松本第一高校(松本市)柔道部で、2年生男子が上級生らから口に汚物の付いた綿棒を入れられるなどのいじめを受け、この夏に退部し転校していたことが10日分かった。学校側は事実関係を認め、この元部員と保護者に謝罪した。
同校柔道部は高校総体出場歴が多い。監督の津金武寿教諭が松本市内の自宅横に寮を設け、実家が遠い部員を住まわせている。いじめは元部員も入っていた寮内で主に起こった。津金監督は「目を光らせていたつもりだったが、すきがあった。現在寮生活をしている部員(1−3年)の卒業後に寮の運営をやめることを考えている」としている。

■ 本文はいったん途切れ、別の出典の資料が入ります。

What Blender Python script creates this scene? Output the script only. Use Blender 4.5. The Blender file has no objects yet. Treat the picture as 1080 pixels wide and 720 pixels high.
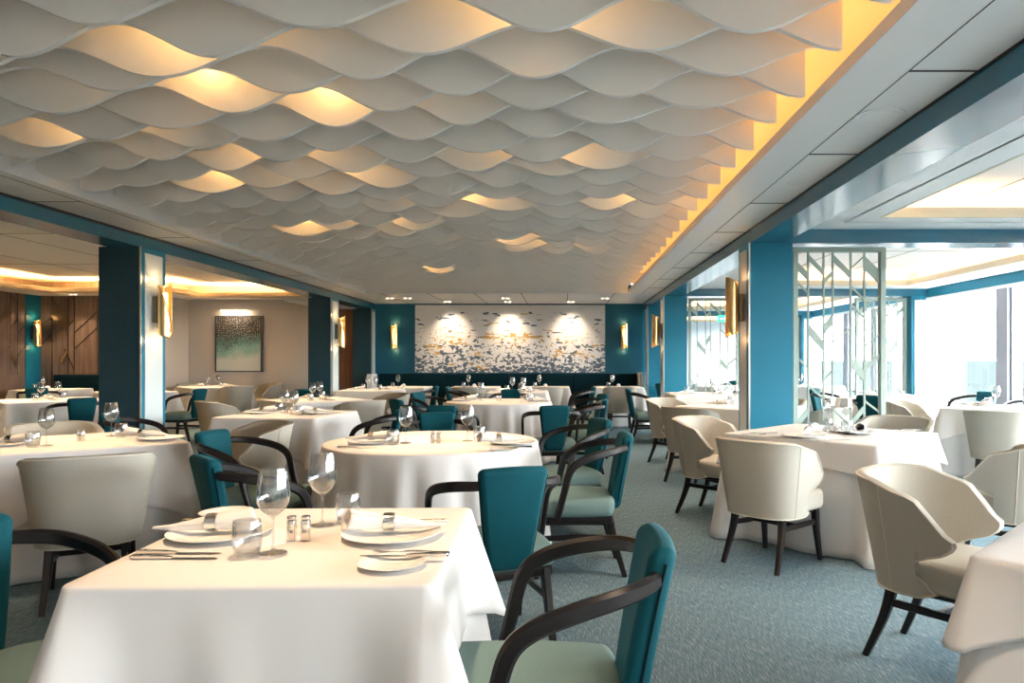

元部員や保護者によると、入学後間もなく、同学年のある部員を中心に、おとなしい性格をあげつらうような言葉によるいじめが始まり、頭をたたかれたり、体をつねられたりするようにもなった。今年6月には、3年生2人と、一緒に寮生活をしている地元の中学3年生に体を押さえ付けられ、1年生の肛門(こうもん)に押し入れた綿棒数本を無理やり口に入れられた。
7月、県内の実家に戻った元部員の異変に母親が気付き、綿棒を入れられたことを聞き出した。母親から連絡を受けた学校側が関係する部員に問いただすと、「ふざけ半分だった」としながらも事実を認めたため、山崎泰校長と津金教諭が元部員の実家を訪れて謝罪。その後、綿棒を入れた3人と同学年の1人、それぞれの保護者も謝罪した。
同校によると、現在の3年生を含む複数の部員が、過去に上級生から肛門に異物を入れられた可能性もあるという。山崎校長は「部員との面談を増やして何があったか引き続き調べ、生徒の声を吸い上げられるようにして再発防止に努めたい」としている。